#### Set task:
Check each line of the data below for the word "script", then extract the ones that have it.

------------------------------------------------------------------------

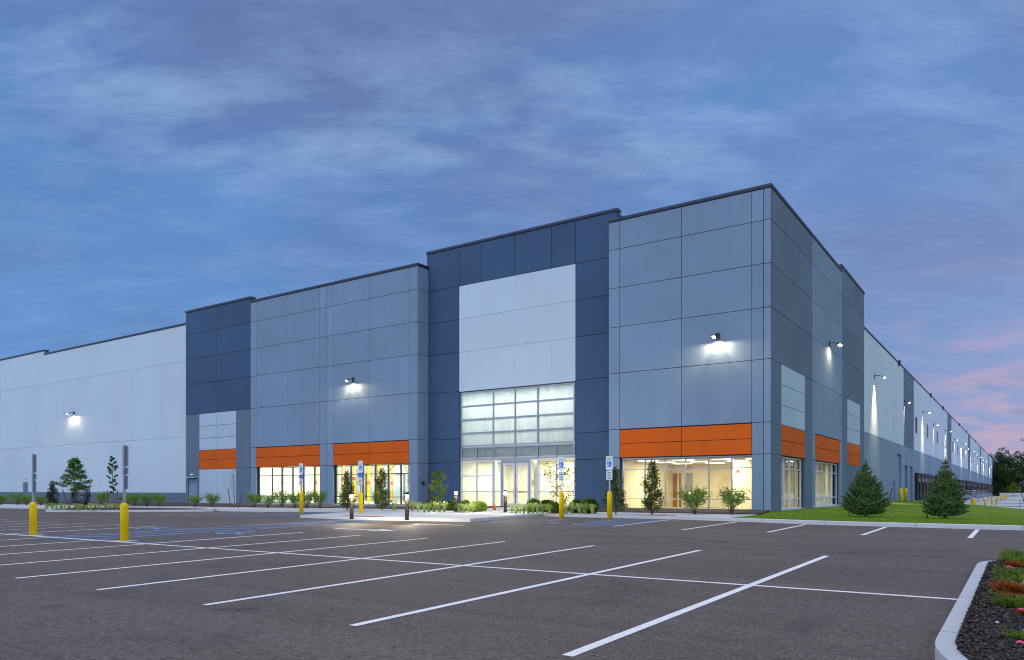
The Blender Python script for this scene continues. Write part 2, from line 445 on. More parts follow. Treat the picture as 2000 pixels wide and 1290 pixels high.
tag(mb.build('grass', M['grass_blade']), 'short green grass blades along the kerb', kind='stuff')
def court_z(x, y): return -.60-(y-90)*.0019 if y < 400 else -1.15
flat('truck_court', XC-1, 95, 93, 460, lambda x, y: court_z(x, y)+.0, M['court'], 1, 20, 'pale concrete truck court')

# foreground island at the right
def isl_pts(e):
    p = []
    for cx_, cy_, a0, r in ((7-1., 16.8-1., 0, 1-e), (-.66+1.5, 16.9-1.5, 90, 1.5-e), (-.66+2.5, 7.9, 180, 2.5-e), (7-2.5, 7.9, 270, 2.5-e)):
        for k in range(19):
            a = R(a0+k*90/18); p.append((cx_+r*math.cos(a), cy_+r*math.sin(a)))
    return p
slab('island_kerb', isl_pts(0), .15, M['kerb'], 'pale rounded concrete kerb of the near planted island')
def wob(pts):
    rr = random.Random(5); out = []
    for i, (x, y) in enumerate(pts):
        x2, y2 = pts[(i+1) % len(pts)]; n = max(1, int(math.hypot(x2-x, y2-y)/.06))
        for k in range(n):
            out.append((x+(x2-x)*k/n+rr.uniform(-.012,.012), y+(y2-y)*k/n+rr.uniform(-.012,.012)))
    return out
inner = isl_pts(.165)
slab('island_bed', wob(inner), .165, M['mulch_black'], 'black shredded bark of the near island')
jm = MB()
for y in (8.3, 10.9, 13.5, 16.1):
    jm.box(-.664, -.49, y, y+.008, G(0,y), G(-.6,y)+.1512)
tag(jm.build('kerb_joints', M['sign_ink']), kind='structure')
mb = MB(); rnd = random.Random(11)
for k in range(34000):
    x = -.49+rnd.random()**1.6*3.6; y = 5.6+rnd.random()*11.0
    if y < 7.9 and x < 1.84 and math.hypot(x-1.84, y-7.9) > 2.33: continue
    if y > 15.4 and x < .84 and math.hypot(x-.84, y-15.4) > 1.33: continue
    z = G(x, y)+.165+rnd.uniform(.0,.02); a = rnd.random()*PI; L = rnd.uniform(.006,.022); W = rnd.uniform(.003,.007)
    dx, dy = math.cos(a), math.sin(a); dz = rnd.uniform(-.35,.35)*L
    i = len(mb.v); t = rnd.uniform(-.006,.006)
    mb.v += [(x-dx*L-dy*W, y-dy*L+dx*W, z-dz+t), (x-dx*L+dy*W, y-dy*L-dx*W, z-dz-t), (x+dx*L+dy*W, y+dy*L-dx*W, z+dz-t), (x+dx*L-dy*W, y+dy*L+dx*W, z+dz+t)]
    mb.f.append((i, i+1, i+2, i+3))
tag(mb.build('mulch', M['chip']), 'loose black bark chips on the near island', kind='stuff')

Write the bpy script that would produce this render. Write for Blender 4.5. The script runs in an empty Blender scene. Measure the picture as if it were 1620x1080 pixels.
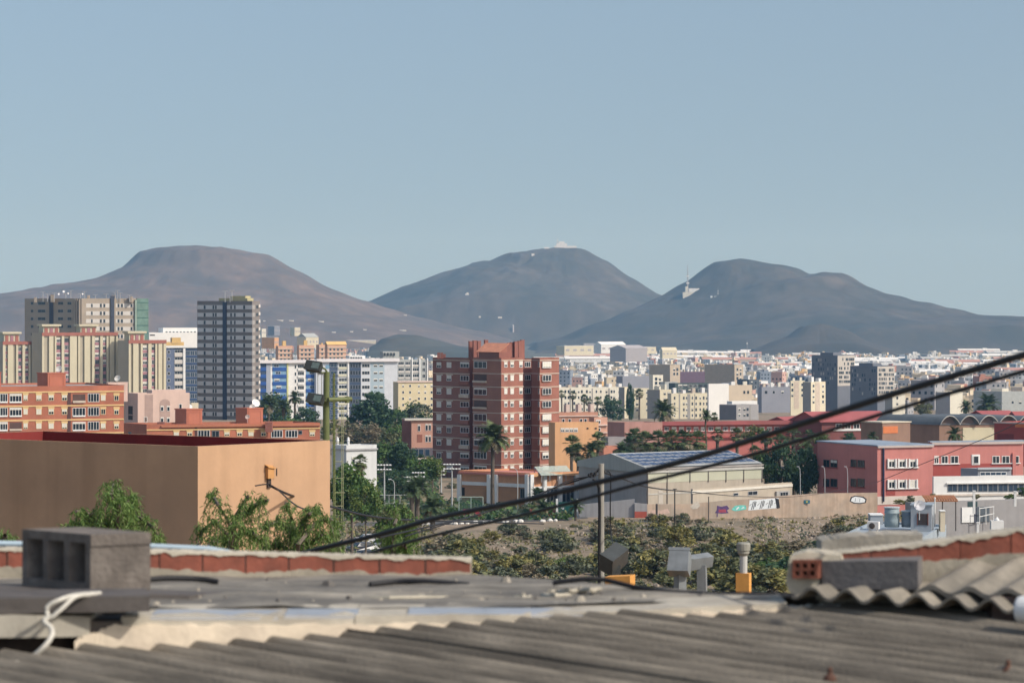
import bpy, math, random
from mathutils import Vector, Matrix, noise
R_ = random.Random(11)
sc = bpy.context.scene
COL = sc.collection
F, HY, CZ = 4167.0, 475.0, 120.0       # focal length in pixels of the 1620 px photo, horizon row, eye height


def P(px, py, Y):
    return Vector(((px - 810) * Y / F, Y, CZ - (py - HY) * Y / F))


# ------------------------------------------------------------------ terrain height
PROF = [(-300, 116), (0, 113.5), (30, 111), (70, 107), (150, 98.5), (220, 92), (280, 89), (330, 87.3), (380, 86), (430, 85), (460, 84),
        (560, 82), (600, 81), (700, 80), (800, 78), (1000, 74.5), (1200, 66), (1400, 57.5), (1700, 53), (2000, 48),
        (3000, 37), (4500, 21), (5500, 12), (8200, 4), (9500, -12), (12000, -30)]


def GZ(Y):
    for (a, za), (b, zb) in zip(PROF, PROF[1:]):
        if Y <= b:
            return za + (zb - za) * (Y - a) / (b - a)
    return PROF[-1][1]


def YG(py):
    """distance of the ground seen at row py"""
    lo, hi = 200.0, 5400.0
    for _ in range(40):
        m = (lo + hi) / 2
        if HY + (CZ - GZ(m)) * F / m > py:
            lo = m
        else:
            hi = m
    return lo


def G(px, Y):
    return Vector(((px - 810) * Y / F, Y, GZ(Y)))


# ------------------------------------------------------------------ materials
MATS = {}


def mat(name, col, rough=.85, var=.18, scale=.6, col2=None, mix=.5, bump=0., bscale=20., metal=0., spec=.3, streak=0., detail=6., mscale=None, contrast=.12, aniso=None):
    """noise-mottled Principled material in object space; col2 patches, vertical weather streaks, bump"""
    if name in MATS:
        return MATS[name]
    m = bpy.data.materials.new(name)
    m.use_nodes = True
    nt = m.node_tree
    N, L = nt.nodes, nt.links
    b = N['Principled BSDF']
    b.inputs['Roughness'].default_value = rough
    b.inputs['Metallic'].default_value = metal
    b.inputs['Specular IOR Level'].default_value = spec
    tc = N.new('ShaderNodeTexCoord')
    src = tc.outputs['Object']
    if aniso:                              # (heading, stretch): marks drawn out along one direction
        am = N.new('ShaderNodeMapping')
        am.inputs['Rotation'].default_value = (0, 0, -aniso[0])
        am2 = N.new('ShaderNodeMapping')
        am2.inputs['Scale'].default_value = (1 / aniso[1], 1, 1)
        L.new(src, am.inputs['Vector'])
        L.new(am.outputs['Vector'], am2.inputs['Vector'])
        src = am2.outputs['Vector']
    out = None
    if var or col2:
        nz = N.new('ShaderNodeTexNoise')
        nz.inputs['Scale'].default_value = scale
        nz.inputs['Detail'].default_value = detail
        nz.inputs['Roughness'].default_value = .62
        L.new(src, nz.inputs['Vector'])
        cr = N.new('ShaderNodeMix')
        cr.data_type = 'RGBA'
        lo = [c * (1 - var) for c in col]
        hi = [min(1, c * (1 + var)) for c in col]
        cr.inputs['A'].default_value = (*lo, 1)
        cr.inputs['B'].default_value = (*hi, 1)
        mr = N.new('ShaderNodeMapRange')
        mr.inputs['From Min'].default_value = .3
        mr.inputs['From Max'].default_value = .7
        L.new(nz.outputs['Fac'], mr.inputs['Value'])
        L.new(mr.outputs['Result'], cr.inputs['Factor'])
        out = cr.outputs['Result']
        if col2:
            n2 = N.new('ShaderNodeTexNoise')
            n2.inputs['Scale'].default_value = mscale or scale * .37
            n2.inputs['Detail'].default_value = detail
            n2.inputs['Roughness'].default_value = .65
            mp = N.new('ShaderNodeMapping')
            mp.inputs['Location'].default_value = (7.3, 2.1, 4.7)
            L.new(src, mp.inputs['Vector'])
            L.new(mp.outputs['Vector'], n2.inputs['Vector'])
            m2 = N.new('ShaderNodeMapRange')
            m2.inputs['From Min'].default_value = 1 - mix - contrast
            m2.inputs['From Max'].default_value = 1 - mix + contrast
            L.new(n2.outputs['Fac'], m2.inputs['Value'])
            c2 = N.new('ShaderNodeMix')
            c2.data_type = 'RGBA'
            L.new(m2.outputs['Result'], c2.inputs['Factor'])
            L.new(out, c2.inputs['A'])
            c2.inputs['B'].default_value = (*col2, 1)
            out = c2.outputs['Result']
        if streak:
            mp = N.new('ShaderNodeMapping')
            mp.inputs['Scale'].default_value = (1.6, 1.6, .08)
            L.new(tc.outputs['Object'], mp.inputs['Vector'])
            n3 = N.new('ShaderNodeTexNoise')
            n3.inputs['Scale'].default_value = 1.0
            n3.inputs['Detail'].default_value = 4
            L.new(mp.outputs['Vector'], n3.inputs['Vector'])
            m3 = N.new('ShaderNodeMapRange')
            m3.inputs['From Min'].default_value = .45
            m3.inputs['From Max'].default_value = .75
            m3.inputs['To Max'].default_value = streak
            L.new(n3.outputs['Fac'], m3.inputs['Value'])
            c3 = N.new('ShaderNodeMix')
            c3.data_type = 'RGBA'
            L.new(m3.outputs['Result'], c3.inputs['Factor'])
            L.new(out, c3.inputs['A'])
            c3.inputs['B'].default_value = (col[0] * .45, col[1] * .43, col[2] * .4, 1)
            out = c3.outputs['Result']
        L.new(out, b.inputs['Base Color'])
    else:
        b.inputs['Base Color'].default_value = (*col, 1)
    if bump:
        nb = N.new('ShaderNodeTexNoise')
        nb.inputs['Scale'].default_value = bscale
        nb.inputs['Detail'].default_value = 8
        L.new(tc.outputs['Object'], nb.inputs['Vector'])
        bp = N.new('ShaderNodeBump')
        bp.inputs['Strength'].default_value = 1
        bp.inputs['Distance'].default_value = bump
        L.new(nb.outputs['Fac'], bp.inputs['Height'])
        L.new(bp.outputs['Normal'], b.inputs['Normal'])
    MATS[name] = m
    return m


def leafmat(name, col, col2, tr=.25):
    """foliage: per-leaf colour from a random per island, with some light let through"""
    if name in MATS:
        return MATS[name]
    m = bpy.data.materials.new(name)
    m.use_nodes = True
    nt = m.node_tree
    N, L = nt.nodes, nt.links
    b = N['Principled BSDF']
    b.inputs['Roughness'].default_value = .6
    b.inputs['Specular IOR Level'].default_value = .25
    g = N.new('ShaderNodeNewGeometry')
    c = N.new('ShaderNodeMix')
    c.data_type = 'RGBA'
    c.inputs['A'].default_value = (*col, 1)
    c.inputs['B'].default_value = (*col2, 1)
    L.new(g.outputs['Random Per Island'], c.inputs['Factor'])
    L.new(c.outputs['Result'], b.inputs['Base Color'])
    t = N.new('ShaderNodeBsdfTranslucent')
    L.new(c.outputs['Result'], t.inputs['Color'])
    mx = N.new('ShaderNodeMixShader')
    mx.inputs['Fac'].default_value = tr
    L.new(b.outputs['BSDF'], mx.inputs[1])
    L.new(t.outputs['BSDF'], mx.inputs[2])
    L.new(mx.outputs['Shader'], N['Material Output'].inputs['Surface'])
    MATS[name] = m
    return m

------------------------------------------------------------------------

#### Response:
The Blender Python script for this scene continues. Write part 2, from line 445 on. More parts follow. Treat the picture as 2000 pixels wide and 1290 pixels high.
Write the bpy script that would produce this render. Write for Blender 4.5. The script runs in an empty Blender scene. Measure the picture as if it were 1620x1080 pixels.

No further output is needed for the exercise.